Farouk took to task Saifuddin for not fulfilling a promise to observe an SOP to ensure that no one will be victimised by deportations.

He said following the outrage by rights groups over Malaysia’s deportation of four men to the Egyptian military regime earlier this year, Saifuddin had said that future cases would be referred to his ministry first.

“But it seems that the right hand doesn’t know what the left is doing. And that the police have their own SOP and were oblivious of any such rule or regulations by Wisma Putra.

“To me it only shows how incompetent the foreign minister is in ensuring that human rights is observed in the new Malaysia,” said Farouk.

Ignatius said the policy of deporting exiles wanted by authoritarian regimes was a shameful practice under the previous government, and was done to appease fellow Muslim states.

“It also raises the question of double standards – those fleeing persecution or prosecution from non-Muslim countries are given special protection whereas Muslims fleeing well-documented persecution from their own governments are sent back.
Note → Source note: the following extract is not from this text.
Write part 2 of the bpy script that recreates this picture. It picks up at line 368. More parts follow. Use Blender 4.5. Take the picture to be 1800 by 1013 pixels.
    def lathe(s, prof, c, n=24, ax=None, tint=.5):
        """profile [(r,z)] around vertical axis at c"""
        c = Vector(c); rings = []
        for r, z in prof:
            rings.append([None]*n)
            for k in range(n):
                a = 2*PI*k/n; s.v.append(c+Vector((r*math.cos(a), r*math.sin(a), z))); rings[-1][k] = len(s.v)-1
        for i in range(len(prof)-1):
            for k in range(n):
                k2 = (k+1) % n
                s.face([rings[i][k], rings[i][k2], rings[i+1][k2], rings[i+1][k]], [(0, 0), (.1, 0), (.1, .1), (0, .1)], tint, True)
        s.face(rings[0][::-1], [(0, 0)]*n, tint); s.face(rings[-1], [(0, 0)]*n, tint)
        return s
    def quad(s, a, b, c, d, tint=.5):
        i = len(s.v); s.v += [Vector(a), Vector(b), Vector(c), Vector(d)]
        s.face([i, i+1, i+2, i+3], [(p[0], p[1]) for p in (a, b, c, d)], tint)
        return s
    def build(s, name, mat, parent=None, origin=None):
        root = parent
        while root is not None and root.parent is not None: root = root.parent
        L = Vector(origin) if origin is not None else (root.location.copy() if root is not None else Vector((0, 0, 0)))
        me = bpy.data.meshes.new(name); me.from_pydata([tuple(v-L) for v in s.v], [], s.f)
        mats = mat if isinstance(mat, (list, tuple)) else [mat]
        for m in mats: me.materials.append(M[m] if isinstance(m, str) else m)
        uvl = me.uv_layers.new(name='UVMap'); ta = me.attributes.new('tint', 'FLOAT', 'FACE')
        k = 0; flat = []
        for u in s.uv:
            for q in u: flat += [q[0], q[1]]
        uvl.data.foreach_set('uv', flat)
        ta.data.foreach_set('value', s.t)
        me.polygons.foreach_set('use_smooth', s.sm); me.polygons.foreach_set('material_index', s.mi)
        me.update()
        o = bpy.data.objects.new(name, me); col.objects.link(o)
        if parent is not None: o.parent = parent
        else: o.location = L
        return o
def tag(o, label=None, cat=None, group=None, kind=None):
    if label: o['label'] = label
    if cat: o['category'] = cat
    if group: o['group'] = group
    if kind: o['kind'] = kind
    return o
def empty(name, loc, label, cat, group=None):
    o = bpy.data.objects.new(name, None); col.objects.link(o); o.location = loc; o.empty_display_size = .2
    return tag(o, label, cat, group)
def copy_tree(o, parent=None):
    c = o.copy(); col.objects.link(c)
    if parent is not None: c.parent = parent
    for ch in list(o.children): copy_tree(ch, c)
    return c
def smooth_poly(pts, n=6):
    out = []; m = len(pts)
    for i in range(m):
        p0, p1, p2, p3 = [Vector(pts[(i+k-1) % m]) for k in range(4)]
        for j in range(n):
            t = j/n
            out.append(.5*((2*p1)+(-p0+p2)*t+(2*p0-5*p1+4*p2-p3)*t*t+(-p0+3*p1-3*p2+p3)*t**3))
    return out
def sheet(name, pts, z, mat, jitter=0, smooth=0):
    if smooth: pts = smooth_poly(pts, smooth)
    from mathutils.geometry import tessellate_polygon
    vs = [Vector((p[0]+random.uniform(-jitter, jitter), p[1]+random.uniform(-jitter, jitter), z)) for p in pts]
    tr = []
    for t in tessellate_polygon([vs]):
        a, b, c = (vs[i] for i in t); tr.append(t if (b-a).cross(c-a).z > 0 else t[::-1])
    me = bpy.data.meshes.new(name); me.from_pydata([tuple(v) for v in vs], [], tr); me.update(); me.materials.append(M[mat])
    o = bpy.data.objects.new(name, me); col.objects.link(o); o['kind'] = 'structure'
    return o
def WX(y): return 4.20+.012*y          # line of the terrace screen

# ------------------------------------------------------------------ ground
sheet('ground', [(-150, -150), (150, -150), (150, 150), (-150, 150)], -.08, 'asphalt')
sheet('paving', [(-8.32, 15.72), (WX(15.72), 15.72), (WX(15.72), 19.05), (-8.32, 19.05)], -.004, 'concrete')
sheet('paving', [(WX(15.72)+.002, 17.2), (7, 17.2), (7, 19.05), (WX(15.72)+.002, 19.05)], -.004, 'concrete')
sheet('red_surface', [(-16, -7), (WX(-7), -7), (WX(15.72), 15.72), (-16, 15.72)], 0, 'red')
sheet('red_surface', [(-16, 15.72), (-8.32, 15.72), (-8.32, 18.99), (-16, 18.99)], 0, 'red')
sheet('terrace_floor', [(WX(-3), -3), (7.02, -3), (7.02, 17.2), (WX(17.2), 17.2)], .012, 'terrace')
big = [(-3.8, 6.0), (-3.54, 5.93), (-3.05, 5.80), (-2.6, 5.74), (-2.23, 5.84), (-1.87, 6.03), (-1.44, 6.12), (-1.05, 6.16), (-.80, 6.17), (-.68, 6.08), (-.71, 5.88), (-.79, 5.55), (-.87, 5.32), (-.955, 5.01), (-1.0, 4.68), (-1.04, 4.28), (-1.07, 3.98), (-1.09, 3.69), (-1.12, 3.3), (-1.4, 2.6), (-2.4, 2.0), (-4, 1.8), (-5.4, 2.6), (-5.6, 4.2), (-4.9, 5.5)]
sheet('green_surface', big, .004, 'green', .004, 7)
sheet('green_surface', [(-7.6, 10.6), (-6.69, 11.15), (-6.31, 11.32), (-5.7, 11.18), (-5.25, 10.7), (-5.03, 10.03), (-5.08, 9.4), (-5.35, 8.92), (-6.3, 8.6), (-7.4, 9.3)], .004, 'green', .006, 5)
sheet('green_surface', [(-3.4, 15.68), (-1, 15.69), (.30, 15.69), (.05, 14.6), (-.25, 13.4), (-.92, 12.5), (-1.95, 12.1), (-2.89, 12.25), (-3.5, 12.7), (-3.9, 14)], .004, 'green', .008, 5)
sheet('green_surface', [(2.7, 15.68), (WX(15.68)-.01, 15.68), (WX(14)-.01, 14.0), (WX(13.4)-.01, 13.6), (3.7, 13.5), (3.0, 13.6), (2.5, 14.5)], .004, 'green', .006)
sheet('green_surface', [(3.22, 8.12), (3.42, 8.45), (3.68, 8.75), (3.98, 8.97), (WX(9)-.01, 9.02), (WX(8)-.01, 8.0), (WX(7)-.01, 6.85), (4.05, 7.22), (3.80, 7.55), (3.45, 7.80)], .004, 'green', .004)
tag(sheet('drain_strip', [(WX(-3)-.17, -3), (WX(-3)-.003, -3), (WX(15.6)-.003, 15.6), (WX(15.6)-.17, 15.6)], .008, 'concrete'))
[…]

It is imperative that the government adopts a fair and transparent policy for all such cases in the interest of upholding the rule of law,” he said.
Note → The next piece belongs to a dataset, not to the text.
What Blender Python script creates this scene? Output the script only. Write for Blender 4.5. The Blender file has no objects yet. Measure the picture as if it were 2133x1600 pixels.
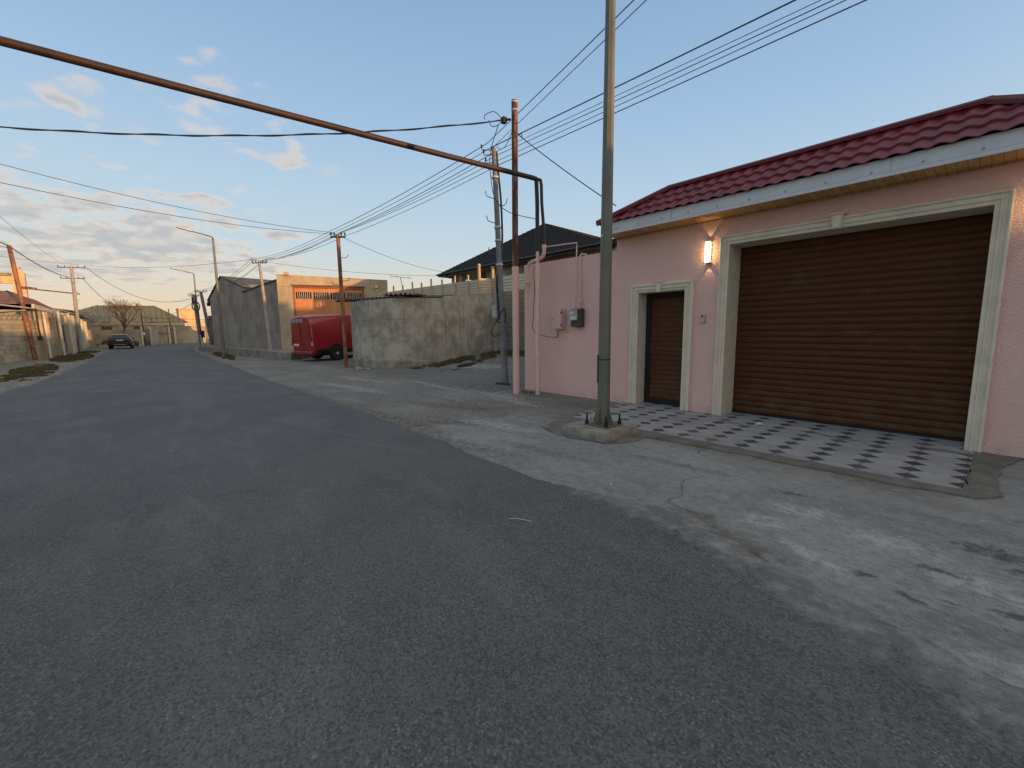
import bpy, bmesh, math, random
from mathutils import Vector, Matrix, noise
random.seed(7)
SC = bpy.context.scene
COL = SC.collection
# ---------------------------------------------------------------- camera
PITCH, ROLL, YAW = 0.12590155, -0.00972698, -0.84577084
def cam_axes():
    c, s = math.cos(YAW), math.sin(YAW)
    f = Vector((s*math.cos(PITCH), c*math.cos(PITCH), -math.sin(PITCH)))
    r = Vector((c, -s, 0)); u = r.cross(f)
    R = math.cos(ROLL)*r + math.sin(ROLL)*u
    U = -math.sin(ROLL)*r + math.cos(ROLL)*u
    return R, U, f
cd = bpy.data.cameras.new('camera'); cam = bpy.data.objects.new('camera', cd); COL.objects.link(cam)
R_, U_, F_ = cam_axes()
cam.matrix_world = Matrix(((R_.x, U_.x, -F_.x, 0), (R_.y, U_.y, -F_.y, 0), (R_.z, U_.z, -F_.z, 1.5), (0, 0, 0, 1)))
cd.sensor_width = 36; cd.lens = 36*883.35/2133; cd.clip_start = .05; cd.clip_end = 4000
SC.camera = cam
# ---------------------------------------------------------------- light
SUN_AZ = math.radians(75); SUN_EL = math.radians(3.6)
SUN_STRENGTH = 4.4
SKY = 1.0
ld = bpy.data.lights.new('sun', 'SUN'); ld.energy = SUN_STRENGTH*.9; ld.angle = math.radians(.6); ld.color = (1, .56, .25)
sun = bpy.data.objects.new('sun', ld); COL.objects.link(sun)
sd = Vector((math.sin(SUN_AZ)*math.cos(SUN_EL), math.cos(SUN_AZ)*math.cos(SUN_EL), math.sin(SUN_EL)))
sun.rotation_euler = sd.to_track_quat('Z', 'Y').to_euler()
SC.view_settings.view_transform = 'Standard'; SC.view_settings.look = 'None'
SC.view_settings.exposure = 0.16; SC.view_settings.gamma = 1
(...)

Shamini Darshni Kaliemuthu.

Meanwhile, Amnesty International described the move to send back the Komis family as “deplorable”

“The family is at risk of serious human rights violations or abuses back in their country,” said Amnesty Malaysia’s executive director Shamini Darshni Kaliemuthu.

“The Malaysian authorities must never deport individuals where there is clear evidence of the human rights violations they may face at their destination,” she said, adding that Komis must be released “unless there is credible evidence of internationally recognisable criminal acts”.

Earlier, Human Rights Watch said the Pakatan Harapan government under Dr Mahathir Mohamad was “turning out to be just as bad as Najib and Barisan Nasional” in failing to protect refugees.

“This is a schoolteacher and his family who are persons of concern to UNHCR, with legal documents to work in Malaysia. They should be released and allowed to seek refugee protection,” HRW’s deputy Asia director Phil Robertson told FMT.

Komis is an asylum-seeker registered with the UNHCR office in Malaysia.

FMT has sighted a letter by the UNHCR urging Komis not to be deported to Turkey pending a decision on his application for refugee status.

FMT has reached out to the UNHCR for comments and is awaiting their response. The Turkish embassy in Malaysia has meanwhile refused to comment on the matter.